Related: Why We Won’t See An Oil Price Rebound Yet

So does this mean the crisis is over? I don’t think so, but the price bottom might be in and recent action may mark the end of the plunge. Supply – demand differential movement needs to be of the order 2 to 4 million barrels per day to underpin a strong recovery in price and the half cycle normally takes about 18 months to work through the economy. So I’d expect prices to bump along bottom for a few months, perhaps testing recent lows before the long climb back begins.

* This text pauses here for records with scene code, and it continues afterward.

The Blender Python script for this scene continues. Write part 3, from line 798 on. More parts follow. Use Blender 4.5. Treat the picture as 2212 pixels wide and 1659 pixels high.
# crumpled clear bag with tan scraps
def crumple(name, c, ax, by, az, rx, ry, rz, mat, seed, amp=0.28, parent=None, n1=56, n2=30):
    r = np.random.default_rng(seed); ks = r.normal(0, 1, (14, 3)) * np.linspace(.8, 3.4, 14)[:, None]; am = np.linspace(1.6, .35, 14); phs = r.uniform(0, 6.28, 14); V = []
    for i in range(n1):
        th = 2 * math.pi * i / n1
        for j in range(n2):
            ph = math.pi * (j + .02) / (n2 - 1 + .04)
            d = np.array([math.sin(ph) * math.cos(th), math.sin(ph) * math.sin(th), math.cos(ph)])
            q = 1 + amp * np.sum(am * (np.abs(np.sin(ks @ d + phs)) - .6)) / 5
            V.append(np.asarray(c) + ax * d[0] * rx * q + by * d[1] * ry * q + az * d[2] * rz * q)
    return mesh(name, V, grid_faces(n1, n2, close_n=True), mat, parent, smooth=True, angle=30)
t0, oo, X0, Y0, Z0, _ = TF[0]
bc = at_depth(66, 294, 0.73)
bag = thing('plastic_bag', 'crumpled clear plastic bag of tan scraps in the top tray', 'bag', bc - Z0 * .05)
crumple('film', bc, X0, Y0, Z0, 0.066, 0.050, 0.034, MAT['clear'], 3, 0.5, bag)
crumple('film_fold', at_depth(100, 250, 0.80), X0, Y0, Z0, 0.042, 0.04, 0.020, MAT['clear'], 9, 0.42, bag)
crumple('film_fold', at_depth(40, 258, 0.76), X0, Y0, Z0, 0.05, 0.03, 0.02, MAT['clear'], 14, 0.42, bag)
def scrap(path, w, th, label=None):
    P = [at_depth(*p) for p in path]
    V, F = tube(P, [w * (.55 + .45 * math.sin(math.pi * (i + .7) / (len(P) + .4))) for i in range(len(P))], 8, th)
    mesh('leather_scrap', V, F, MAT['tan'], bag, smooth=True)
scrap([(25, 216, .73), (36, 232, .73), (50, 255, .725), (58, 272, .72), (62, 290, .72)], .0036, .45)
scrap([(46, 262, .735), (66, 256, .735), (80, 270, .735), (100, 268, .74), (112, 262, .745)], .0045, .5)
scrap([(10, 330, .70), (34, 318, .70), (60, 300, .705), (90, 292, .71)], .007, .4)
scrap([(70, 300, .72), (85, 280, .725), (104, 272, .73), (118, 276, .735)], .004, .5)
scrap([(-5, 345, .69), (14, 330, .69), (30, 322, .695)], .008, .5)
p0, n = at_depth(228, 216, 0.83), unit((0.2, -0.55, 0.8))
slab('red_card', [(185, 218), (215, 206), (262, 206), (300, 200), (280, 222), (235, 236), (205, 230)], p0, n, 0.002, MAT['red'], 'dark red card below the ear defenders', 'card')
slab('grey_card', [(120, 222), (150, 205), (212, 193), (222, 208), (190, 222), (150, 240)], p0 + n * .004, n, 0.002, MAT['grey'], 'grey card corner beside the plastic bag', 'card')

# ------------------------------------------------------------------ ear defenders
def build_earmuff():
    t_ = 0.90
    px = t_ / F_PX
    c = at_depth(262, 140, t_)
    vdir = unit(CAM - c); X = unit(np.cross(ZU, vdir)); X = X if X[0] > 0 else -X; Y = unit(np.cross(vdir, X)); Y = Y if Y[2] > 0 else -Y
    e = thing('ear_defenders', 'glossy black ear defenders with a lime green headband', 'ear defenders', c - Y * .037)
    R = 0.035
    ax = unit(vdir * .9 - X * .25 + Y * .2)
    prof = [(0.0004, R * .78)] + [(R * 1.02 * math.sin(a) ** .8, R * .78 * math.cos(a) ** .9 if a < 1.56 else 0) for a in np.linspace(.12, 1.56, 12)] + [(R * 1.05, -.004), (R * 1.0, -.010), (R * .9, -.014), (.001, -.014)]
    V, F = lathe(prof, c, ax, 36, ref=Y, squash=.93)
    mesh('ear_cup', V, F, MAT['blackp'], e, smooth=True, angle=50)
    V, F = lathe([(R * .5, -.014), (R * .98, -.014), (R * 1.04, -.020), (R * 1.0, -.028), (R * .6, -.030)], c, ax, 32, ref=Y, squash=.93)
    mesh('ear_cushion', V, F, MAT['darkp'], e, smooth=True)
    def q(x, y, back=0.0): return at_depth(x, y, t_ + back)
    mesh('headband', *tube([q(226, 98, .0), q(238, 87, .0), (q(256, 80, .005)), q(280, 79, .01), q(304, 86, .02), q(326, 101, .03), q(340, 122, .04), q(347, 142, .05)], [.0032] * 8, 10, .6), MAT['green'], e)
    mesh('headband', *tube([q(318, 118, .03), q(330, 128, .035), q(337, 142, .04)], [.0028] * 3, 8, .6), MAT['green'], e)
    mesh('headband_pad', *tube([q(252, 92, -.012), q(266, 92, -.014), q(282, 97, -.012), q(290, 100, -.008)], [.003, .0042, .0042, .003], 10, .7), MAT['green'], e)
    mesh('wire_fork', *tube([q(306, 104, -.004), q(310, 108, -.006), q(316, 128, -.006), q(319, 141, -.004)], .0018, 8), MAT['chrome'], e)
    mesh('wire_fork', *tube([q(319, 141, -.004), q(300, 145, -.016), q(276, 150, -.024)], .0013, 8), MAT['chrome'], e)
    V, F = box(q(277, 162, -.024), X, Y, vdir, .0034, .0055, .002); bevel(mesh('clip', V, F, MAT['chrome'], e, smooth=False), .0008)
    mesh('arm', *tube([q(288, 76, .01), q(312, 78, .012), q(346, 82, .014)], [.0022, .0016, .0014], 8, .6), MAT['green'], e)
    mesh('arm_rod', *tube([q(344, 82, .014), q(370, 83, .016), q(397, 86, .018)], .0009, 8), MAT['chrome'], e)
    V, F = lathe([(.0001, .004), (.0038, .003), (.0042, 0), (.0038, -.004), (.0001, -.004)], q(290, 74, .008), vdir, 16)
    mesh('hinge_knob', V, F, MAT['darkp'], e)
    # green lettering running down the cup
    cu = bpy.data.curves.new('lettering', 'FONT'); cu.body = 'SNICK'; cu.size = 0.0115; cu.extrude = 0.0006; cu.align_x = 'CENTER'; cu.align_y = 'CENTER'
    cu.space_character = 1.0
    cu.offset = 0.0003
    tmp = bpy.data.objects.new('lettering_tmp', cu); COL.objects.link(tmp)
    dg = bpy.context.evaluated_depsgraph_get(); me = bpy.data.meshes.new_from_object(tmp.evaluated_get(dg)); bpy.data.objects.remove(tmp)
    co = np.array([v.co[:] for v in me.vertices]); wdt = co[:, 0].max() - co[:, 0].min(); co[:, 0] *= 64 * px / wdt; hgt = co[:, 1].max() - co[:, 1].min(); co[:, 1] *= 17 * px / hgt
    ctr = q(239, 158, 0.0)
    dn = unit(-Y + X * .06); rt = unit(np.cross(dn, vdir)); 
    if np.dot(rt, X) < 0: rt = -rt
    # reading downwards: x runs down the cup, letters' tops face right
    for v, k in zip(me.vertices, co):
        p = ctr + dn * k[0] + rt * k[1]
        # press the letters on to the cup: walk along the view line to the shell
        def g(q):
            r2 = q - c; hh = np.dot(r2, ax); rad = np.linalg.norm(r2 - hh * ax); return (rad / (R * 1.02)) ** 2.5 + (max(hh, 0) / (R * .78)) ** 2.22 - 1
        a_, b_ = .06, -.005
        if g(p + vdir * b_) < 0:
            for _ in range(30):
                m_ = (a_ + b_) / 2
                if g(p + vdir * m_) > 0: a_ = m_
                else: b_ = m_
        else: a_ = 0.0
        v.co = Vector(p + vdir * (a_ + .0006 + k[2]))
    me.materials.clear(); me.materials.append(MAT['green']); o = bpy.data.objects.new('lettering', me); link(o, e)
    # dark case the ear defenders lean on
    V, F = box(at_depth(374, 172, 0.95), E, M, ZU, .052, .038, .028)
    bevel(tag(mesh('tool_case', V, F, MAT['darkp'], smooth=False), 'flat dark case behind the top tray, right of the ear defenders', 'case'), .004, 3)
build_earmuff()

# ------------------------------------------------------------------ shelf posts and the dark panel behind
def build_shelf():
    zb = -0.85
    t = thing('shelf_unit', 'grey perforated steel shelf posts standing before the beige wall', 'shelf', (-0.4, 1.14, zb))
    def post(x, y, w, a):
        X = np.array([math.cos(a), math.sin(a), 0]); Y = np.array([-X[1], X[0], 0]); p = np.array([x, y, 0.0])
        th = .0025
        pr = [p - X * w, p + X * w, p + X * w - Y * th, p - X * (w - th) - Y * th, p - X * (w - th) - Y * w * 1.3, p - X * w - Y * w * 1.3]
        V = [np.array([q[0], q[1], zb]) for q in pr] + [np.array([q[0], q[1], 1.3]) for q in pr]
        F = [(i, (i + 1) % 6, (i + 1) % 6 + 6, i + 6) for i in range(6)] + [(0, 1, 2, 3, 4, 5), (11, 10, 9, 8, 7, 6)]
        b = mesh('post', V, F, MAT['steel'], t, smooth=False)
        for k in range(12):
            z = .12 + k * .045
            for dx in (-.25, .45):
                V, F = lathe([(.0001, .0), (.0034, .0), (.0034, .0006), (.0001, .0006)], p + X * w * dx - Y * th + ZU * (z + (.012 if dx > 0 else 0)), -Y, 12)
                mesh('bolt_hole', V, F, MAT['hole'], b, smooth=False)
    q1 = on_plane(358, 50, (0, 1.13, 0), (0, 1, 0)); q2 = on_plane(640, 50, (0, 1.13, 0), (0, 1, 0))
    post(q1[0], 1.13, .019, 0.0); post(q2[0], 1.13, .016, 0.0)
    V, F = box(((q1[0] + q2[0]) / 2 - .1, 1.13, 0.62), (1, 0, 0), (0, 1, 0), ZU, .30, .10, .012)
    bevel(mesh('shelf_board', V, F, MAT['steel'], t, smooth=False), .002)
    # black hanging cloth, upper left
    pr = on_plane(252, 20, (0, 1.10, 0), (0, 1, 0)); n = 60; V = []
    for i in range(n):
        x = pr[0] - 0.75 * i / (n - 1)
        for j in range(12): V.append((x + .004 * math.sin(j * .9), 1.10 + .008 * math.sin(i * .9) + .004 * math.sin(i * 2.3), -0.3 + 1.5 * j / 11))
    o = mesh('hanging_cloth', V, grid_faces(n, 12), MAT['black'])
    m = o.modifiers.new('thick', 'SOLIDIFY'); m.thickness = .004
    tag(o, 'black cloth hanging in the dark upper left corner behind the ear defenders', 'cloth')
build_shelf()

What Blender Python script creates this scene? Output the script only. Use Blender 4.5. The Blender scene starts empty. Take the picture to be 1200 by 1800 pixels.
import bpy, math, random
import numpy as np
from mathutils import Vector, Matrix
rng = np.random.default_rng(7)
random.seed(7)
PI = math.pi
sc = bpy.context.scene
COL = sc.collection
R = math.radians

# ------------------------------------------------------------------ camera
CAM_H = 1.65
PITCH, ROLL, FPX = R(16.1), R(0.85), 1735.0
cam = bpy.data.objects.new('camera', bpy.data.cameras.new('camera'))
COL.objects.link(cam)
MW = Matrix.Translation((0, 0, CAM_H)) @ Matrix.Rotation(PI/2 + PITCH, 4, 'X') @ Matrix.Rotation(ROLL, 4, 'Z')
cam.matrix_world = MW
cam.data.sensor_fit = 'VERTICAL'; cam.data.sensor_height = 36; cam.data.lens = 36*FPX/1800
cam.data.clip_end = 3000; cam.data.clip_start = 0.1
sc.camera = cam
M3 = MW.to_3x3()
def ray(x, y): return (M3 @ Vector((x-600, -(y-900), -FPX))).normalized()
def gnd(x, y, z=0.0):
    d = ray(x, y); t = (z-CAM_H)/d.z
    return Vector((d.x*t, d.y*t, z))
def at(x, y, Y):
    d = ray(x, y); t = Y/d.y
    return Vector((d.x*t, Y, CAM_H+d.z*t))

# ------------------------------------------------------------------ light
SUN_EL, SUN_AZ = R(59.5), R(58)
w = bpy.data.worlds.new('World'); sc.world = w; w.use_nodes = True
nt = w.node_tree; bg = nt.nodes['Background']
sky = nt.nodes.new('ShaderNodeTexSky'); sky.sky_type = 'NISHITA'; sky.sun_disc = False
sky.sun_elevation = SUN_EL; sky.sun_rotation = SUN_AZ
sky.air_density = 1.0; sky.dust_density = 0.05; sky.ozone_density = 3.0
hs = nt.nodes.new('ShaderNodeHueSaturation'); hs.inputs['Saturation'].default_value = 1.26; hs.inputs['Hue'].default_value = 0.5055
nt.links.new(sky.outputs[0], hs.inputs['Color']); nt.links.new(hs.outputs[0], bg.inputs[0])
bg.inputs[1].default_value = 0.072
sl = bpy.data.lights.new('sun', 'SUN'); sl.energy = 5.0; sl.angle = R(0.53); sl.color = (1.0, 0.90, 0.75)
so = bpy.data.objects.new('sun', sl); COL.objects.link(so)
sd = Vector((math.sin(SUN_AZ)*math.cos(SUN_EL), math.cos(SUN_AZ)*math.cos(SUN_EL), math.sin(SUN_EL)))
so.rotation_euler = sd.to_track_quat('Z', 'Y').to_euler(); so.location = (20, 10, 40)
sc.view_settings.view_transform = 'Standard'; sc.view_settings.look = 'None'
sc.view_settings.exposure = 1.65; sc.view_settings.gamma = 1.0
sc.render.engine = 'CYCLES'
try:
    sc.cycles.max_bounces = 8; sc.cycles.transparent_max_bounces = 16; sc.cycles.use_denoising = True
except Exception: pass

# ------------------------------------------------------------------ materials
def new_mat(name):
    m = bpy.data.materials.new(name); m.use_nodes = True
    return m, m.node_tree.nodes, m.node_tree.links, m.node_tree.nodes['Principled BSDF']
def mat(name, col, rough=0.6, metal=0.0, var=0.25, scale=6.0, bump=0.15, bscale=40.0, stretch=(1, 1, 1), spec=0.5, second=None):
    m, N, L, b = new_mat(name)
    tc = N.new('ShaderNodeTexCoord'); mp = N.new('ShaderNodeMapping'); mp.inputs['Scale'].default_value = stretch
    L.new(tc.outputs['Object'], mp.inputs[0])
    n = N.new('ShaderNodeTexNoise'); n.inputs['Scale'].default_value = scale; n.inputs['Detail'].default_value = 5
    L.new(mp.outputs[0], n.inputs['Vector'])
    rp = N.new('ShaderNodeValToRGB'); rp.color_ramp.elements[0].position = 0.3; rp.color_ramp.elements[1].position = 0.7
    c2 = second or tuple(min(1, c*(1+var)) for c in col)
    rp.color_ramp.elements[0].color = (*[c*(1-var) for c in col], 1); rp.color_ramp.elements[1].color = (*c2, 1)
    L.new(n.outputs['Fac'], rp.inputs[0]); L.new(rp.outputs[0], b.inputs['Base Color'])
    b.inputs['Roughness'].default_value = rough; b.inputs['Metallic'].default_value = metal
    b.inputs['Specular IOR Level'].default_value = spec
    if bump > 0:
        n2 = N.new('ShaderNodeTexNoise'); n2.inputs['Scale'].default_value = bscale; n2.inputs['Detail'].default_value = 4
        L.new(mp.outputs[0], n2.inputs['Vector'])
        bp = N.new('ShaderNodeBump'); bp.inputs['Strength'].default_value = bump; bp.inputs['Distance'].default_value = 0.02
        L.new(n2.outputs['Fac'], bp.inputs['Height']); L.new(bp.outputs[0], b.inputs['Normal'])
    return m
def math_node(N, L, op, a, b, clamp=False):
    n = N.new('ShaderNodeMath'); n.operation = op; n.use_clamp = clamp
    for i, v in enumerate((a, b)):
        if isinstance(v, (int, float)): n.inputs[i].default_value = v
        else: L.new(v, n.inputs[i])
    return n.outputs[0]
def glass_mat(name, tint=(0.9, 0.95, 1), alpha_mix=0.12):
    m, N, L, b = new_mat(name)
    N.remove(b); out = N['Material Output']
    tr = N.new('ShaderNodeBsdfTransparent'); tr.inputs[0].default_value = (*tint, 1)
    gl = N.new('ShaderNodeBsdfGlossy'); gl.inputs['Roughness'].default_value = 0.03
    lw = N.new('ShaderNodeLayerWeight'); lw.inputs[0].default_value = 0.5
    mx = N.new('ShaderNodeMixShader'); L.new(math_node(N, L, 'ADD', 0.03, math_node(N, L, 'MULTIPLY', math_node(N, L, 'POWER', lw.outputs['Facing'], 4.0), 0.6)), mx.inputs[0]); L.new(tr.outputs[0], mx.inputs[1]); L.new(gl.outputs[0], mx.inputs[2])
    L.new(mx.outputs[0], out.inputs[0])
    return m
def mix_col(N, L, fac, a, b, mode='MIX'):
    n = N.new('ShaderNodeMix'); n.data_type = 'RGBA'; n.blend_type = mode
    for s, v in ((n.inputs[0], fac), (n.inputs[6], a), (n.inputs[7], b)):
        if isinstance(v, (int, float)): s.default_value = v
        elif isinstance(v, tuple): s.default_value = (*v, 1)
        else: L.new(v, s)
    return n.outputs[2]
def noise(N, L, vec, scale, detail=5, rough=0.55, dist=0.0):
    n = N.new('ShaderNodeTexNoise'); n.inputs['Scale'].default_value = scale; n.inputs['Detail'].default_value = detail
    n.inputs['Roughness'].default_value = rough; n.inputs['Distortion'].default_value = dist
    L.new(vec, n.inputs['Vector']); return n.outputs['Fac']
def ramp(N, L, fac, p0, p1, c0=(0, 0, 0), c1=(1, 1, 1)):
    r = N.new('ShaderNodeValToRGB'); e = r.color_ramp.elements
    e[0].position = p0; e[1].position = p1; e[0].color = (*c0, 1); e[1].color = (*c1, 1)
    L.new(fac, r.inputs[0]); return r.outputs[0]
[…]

It looks as though the US shale oil industry is falling on its face. This will inevitably lead to a fall in US production and that country dipping more deeply once again into international markets. This will be the main driver for a full oil price recovery. But what then? The oil industry needs a stable price environment to make long term and very large investment decisions. If higher price sends the shale drillers back into business then this will surely lead to another collapse. For many years The Texas Railroad Commission controlled Texas oil production providing price stability a role subsequently assumed by OPEC and Saudi Arabia who for many years exercised that control with great skill to the benefit of all. The oil industry, a raw symbol of capitalism, may have to accept that it cannot survive in a free market environment. It hasn’t done so in the past.